Europe is finally waking up from many decades of naive pacifism. While the continent is loath to give America credit, this is largely where it's due, as Trump has pulled back on blanket security guarantees. Well, that and a major war on its doorstep going on four years now.
That's the thing about delusions. Their upkeep seems free until reality intrudes. And that reality has finally gate-crashed the European continent with all the tact and timing of a drunken sailor. So now what?
"Buy, buy, buy" was what the Danish prime minister declared last year, as she committed another 50 billion kroner to buy weaponry in that year and this. But buy what and from whom? Sadly, there aren't many top European weapon and equipment makers ready, as the continent's defense industry has been starved of investment for thirty years.

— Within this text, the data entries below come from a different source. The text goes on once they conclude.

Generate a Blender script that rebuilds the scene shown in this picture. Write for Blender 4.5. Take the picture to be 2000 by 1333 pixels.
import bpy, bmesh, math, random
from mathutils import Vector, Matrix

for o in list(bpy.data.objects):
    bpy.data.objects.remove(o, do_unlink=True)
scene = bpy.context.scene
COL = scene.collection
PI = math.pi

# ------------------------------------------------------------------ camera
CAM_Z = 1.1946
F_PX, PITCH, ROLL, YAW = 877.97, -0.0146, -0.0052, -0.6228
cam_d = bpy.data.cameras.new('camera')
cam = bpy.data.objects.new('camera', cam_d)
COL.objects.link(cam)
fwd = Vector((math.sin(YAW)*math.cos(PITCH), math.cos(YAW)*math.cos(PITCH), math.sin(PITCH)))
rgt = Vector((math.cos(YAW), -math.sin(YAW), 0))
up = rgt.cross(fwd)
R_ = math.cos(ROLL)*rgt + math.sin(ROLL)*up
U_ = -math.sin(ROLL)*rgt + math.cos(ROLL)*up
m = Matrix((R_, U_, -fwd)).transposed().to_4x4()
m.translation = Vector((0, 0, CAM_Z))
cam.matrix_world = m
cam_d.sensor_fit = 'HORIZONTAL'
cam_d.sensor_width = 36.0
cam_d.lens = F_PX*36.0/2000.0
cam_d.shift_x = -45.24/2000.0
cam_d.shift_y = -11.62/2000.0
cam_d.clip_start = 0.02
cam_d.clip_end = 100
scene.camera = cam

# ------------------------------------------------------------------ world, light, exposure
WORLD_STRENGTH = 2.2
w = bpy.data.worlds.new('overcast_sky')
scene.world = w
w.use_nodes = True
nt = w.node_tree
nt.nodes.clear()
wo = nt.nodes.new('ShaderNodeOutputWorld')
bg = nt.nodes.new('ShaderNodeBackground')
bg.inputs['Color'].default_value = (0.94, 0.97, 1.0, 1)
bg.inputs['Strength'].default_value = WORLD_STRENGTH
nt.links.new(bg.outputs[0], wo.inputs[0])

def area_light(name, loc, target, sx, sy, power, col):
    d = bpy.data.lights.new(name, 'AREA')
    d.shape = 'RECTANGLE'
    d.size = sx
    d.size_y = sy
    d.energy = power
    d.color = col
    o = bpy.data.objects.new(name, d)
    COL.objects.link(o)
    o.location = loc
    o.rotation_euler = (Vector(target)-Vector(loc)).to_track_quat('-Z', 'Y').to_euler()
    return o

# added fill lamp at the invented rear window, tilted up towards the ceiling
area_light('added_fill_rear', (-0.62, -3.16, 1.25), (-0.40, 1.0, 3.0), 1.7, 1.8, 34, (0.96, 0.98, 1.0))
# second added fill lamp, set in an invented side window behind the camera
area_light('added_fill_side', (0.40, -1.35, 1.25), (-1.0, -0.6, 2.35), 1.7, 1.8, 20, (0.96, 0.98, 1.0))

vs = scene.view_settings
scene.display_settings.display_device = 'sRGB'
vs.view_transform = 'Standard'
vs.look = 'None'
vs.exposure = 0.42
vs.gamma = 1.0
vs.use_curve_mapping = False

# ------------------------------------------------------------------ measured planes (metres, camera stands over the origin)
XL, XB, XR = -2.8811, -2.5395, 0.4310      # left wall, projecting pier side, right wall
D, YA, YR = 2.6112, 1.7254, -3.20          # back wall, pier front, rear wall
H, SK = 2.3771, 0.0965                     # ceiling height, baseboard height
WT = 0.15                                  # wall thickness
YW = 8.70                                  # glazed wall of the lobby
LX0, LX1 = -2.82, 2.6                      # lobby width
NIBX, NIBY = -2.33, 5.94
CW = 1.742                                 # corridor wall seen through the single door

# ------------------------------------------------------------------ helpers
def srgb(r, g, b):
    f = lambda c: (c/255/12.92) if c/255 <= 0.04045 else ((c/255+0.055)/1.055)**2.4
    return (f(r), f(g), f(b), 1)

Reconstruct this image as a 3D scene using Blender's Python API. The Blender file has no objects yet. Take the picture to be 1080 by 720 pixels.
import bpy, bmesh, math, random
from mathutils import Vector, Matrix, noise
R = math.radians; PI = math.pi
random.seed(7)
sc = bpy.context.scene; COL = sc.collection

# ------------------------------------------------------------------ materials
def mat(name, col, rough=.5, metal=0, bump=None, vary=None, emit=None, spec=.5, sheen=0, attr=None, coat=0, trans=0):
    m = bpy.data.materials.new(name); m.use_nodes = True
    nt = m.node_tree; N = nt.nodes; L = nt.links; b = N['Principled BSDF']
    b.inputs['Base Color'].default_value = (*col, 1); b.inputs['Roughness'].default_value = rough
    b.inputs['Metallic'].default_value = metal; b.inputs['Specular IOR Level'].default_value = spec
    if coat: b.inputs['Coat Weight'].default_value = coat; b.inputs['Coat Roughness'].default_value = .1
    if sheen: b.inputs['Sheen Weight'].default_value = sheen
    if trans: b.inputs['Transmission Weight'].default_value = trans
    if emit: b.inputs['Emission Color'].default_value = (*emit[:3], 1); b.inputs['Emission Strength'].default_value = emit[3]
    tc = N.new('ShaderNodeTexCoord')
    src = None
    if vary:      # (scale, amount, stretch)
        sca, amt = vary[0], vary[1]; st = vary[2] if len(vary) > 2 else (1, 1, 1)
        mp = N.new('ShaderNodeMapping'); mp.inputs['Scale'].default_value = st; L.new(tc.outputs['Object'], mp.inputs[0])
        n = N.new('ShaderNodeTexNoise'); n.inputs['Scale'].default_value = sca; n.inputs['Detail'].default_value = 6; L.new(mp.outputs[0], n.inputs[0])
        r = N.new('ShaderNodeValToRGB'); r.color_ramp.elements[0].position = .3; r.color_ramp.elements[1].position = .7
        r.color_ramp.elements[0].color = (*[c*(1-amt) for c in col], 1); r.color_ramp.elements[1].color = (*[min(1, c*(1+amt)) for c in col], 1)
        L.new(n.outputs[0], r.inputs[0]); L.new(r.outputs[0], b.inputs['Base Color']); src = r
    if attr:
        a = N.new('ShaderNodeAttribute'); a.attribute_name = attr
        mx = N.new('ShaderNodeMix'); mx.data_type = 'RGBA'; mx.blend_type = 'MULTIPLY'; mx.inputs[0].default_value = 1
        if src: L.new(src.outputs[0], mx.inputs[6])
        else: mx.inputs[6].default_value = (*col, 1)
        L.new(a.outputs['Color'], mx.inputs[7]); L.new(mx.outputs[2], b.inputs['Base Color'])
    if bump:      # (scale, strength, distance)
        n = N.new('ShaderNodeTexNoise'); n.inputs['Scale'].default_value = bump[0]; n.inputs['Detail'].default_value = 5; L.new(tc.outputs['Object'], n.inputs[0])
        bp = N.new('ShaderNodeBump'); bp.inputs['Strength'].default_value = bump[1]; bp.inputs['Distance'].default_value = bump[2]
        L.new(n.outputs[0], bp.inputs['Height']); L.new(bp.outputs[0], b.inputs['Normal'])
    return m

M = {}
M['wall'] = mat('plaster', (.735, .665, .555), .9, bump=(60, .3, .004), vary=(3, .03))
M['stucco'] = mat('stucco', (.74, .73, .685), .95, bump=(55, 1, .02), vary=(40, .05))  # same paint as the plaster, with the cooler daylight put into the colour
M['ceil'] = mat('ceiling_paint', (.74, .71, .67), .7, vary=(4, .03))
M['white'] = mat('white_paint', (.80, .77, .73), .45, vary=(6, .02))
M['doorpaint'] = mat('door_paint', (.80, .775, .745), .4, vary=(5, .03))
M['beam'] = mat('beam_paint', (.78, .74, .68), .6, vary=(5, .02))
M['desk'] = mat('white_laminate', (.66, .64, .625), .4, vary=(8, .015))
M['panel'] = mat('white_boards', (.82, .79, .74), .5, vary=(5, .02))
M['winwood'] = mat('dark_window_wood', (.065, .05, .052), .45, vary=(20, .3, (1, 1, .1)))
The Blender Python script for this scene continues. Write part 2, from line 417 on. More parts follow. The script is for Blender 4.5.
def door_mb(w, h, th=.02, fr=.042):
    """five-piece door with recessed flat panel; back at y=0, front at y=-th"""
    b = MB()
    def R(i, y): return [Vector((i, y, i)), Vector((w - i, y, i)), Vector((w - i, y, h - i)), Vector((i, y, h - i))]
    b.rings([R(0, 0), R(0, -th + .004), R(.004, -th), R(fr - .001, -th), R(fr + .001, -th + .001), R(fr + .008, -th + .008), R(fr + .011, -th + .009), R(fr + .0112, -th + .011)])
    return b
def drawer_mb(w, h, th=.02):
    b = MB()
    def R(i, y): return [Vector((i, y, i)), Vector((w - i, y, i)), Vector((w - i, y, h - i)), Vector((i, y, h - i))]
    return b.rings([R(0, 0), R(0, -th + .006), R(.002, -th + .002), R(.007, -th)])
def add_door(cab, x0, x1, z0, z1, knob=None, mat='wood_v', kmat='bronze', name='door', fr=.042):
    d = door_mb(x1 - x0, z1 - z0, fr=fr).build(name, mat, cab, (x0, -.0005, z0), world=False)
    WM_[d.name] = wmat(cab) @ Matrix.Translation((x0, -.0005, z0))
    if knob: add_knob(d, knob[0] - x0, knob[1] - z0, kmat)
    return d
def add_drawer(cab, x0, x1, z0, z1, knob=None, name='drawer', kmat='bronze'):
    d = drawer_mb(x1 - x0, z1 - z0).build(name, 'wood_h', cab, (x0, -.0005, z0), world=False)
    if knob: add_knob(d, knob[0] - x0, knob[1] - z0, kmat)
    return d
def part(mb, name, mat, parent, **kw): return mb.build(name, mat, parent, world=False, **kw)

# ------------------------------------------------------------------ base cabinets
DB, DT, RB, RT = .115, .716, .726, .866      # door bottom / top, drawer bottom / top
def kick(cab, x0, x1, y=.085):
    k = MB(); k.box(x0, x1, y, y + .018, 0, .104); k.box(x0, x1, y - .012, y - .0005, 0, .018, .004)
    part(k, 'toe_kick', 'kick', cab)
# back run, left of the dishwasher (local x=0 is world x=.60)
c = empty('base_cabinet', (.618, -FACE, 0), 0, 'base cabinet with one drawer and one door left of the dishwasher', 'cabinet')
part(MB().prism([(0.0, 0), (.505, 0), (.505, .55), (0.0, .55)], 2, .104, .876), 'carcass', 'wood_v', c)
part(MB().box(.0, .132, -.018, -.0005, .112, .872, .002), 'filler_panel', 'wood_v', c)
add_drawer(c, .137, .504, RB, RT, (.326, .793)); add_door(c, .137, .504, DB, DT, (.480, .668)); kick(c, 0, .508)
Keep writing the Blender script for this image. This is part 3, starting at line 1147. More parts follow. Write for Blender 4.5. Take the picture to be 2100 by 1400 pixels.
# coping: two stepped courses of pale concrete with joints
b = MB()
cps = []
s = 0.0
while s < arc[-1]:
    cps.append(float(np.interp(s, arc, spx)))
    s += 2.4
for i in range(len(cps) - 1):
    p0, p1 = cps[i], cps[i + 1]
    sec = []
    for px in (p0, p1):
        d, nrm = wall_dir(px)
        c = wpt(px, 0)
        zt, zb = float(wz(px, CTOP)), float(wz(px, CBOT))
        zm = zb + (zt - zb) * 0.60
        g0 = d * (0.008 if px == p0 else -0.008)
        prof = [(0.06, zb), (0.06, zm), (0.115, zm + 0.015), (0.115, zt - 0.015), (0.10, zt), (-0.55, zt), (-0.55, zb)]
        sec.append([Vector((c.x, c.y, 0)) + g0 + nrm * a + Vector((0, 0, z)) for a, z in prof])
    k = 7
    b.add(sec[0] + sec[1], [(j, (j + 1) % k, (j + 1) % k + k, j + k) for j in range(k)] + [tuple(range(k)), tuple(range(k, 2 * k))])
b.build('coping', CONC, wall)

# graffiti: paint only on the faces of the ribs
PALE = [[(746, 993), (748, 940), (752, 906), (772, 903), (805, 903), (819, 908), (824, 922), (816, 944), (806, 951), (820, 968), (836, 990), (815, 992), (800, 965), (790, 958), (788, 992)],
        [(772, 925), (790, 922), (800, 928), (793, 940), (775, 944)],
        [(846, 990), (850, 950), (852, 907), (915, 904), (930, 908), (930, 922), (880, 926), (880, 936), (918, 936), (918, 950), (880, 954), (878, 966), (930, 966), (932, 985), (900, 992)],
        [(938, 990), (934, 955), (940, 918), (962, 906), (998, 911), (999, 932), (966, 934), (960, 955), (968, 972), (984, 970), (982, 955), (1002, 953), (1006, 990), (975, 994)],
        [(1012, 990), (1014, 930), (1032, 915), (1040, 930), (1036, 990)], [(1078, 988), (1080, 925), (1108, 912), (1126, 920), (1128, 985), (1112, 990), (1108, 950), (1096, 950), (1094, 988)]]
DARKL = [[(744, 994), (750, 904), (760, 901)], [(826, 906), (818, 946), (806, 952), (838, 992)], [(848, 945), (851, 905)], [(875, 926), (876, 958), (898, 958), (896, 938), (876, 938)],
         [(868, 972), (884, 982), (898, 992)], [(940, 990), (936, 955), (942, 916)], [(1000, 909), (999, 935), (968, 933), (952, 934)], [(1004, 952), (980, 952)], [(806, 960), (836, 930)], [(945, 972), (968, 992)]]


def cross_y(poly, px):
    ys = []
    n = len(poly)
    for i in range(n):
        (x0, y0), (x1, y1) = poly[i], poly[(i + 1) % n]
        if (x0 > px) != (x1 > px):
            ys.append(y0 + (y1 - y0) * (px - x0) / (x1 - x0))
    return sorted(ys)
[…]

As late as 2018, nearly two-thirds of European investors excluded companies involved in conventional weapons production due to ESG considerations, per Eurosif. And this has been going on since the early 1990s.
As always, the best time to plant a tree was twenty years ago. The second-best time is now. And this also applies to the tech industry because the next war will depend on it more than ever.
Like drones. They've become the main vector in the war in Ukraine. Fiber-optic cables have covered the battlefield like a spiderweb, and many of the recent advances on the Ukrainian side have been attributed to their superior drone operations.
We need drones in Europe. Lots of them. In all shapes and sizes. Made by European companies, built on open-source platforms, and with local supply chains. And that's exactly what the Danish startup Upteko has been working on for nearly a decade, and is now ready to scale up.
So I invested in Upteko. It's outside my normal, boring invest-in-what-you-know strategy of putting money in Danish SaaS startups, but also not that far away. The future of drones is as much in software as in propulsion. And I know something about that.
But really, it wasn't so much about knowledge as it was motivation. And nobody has brought more of a motivating example to the tech-meets-defense question than Palmer Luckey. His Anduril company is infusing modern weapon-making with the zest and innovation of a Valley startup. It's sorely needed, and deeply inspiring.
Europe needs its own Andurils. Not because it can't also continue to buy systems from the Americans, but because a good ally is self-sufficient, equally inventive, and armed to the teeth with a diverse fleet of awesome, native weapons.